Australia accepts Indian gay Muslim as a refugee

Gay MuslimsImage by lewishamdreamer via Flickr
Source: Australian Gay and Lesbian Law Blog

The Refugee Review tribunal has accepted that a gay Muslim  man from Delhi was a refugee, despite the court decision there decriminalising gay sex. This is now the second time this year that the tribunal has allowed a gay Indian to be accepted as a refugee.

The Tribunal in the case named 0905785 stated that it accepted:

    * that the applicant was a garment designer and embroiderer and was employed by [Company 2] and [Company 3] , [Mr A] was an employee of [Company 2] and [Company 3] and was responsible for providing the applicant’s training and also supervised his work and the applicant had a homosexual relationship which commenced in August 2006 with [Mr A].

    * that the applicant commenced his own business in November 2007, [Mr A] worked in the new business, their homosexual relationship continued and in June 2008 they decided to live together in the factory.

    * that one of the employees came to know about their homosexual relationship, the employee mentioned it within the community and as a result local people and the applicant’s family members came to know about their relationship.

    * that the applicant’s family were Muslim, very conservative and performed religious rituals very strictly and they found the applicant’s homosexual relationship disgraceful, the homosexual relationship was impacting on the respect of his family in society and the applicant’s father was questioned by religious and social leaders.

    * that the applicant’s father advised the applicant to cut off his relationship with [Mr A] and get married, the applicant refused his father's proposal, [in] July 2008 his father and brother came to his factory with a few other people and assaulted [Mr A] and forcibly took him home.

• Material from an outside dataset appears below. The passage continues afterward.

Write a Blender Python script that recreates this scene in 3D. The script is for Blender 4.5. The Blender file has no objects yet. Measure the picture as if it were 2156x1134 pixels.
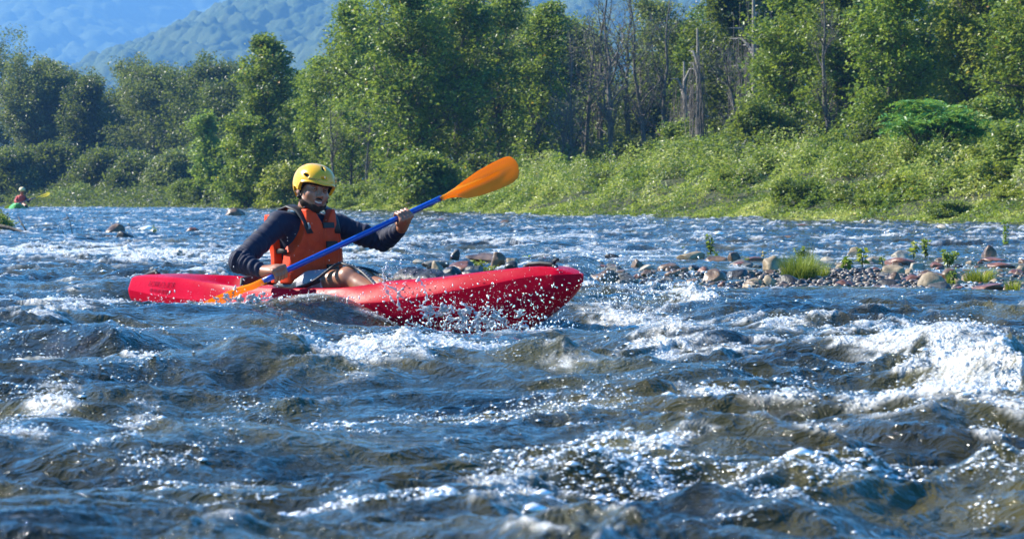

    * that the applicant was beaten and his mother tried to protect him and he closed his factory premises.

    * that it would have been difficult for him to come out of his home, he was disowned by his family members and the members of the community, he was hated by the community people and the religious leaders acted against him.

    * that it became difficult for the applicant to lead his life with dignity and he became a victim of harassment, discrimination and persecution and the applicant suffered from mental issues as no-one supported him and [Mr A] had disappeared in fear of his family members.

    * that the Indian High Court ruling in July 2009 to declare invalid section 377 of the Indian Penal Code as being unconstitutional, and in effect decriminalising homosexual acts, is unlikely to have any immediate impact either now or in the reasonably foreseeable future as to how Indians generally, and Muslims, regard homosexuality. Having regard to the applicant’s evidence and the independent information about the attitude of Muslims to homosexuals, the Tribunal is satisfied that prejudice against homosexuals is entrenched within the Muslim community and the local community generally and that the High Court ruling is unlikely to make any identifiable change to such an attitude either now or in the reasonably foreseeable future.

    * that relocation within another part of India is not a safe option for the applicant.

    * that there is no part of India to which the applicant could reasonably be expected to relocate where he would be safe from the persecution which he fears.

    * that the public authorities in India would not provide the applicant with protection against the harm he fears.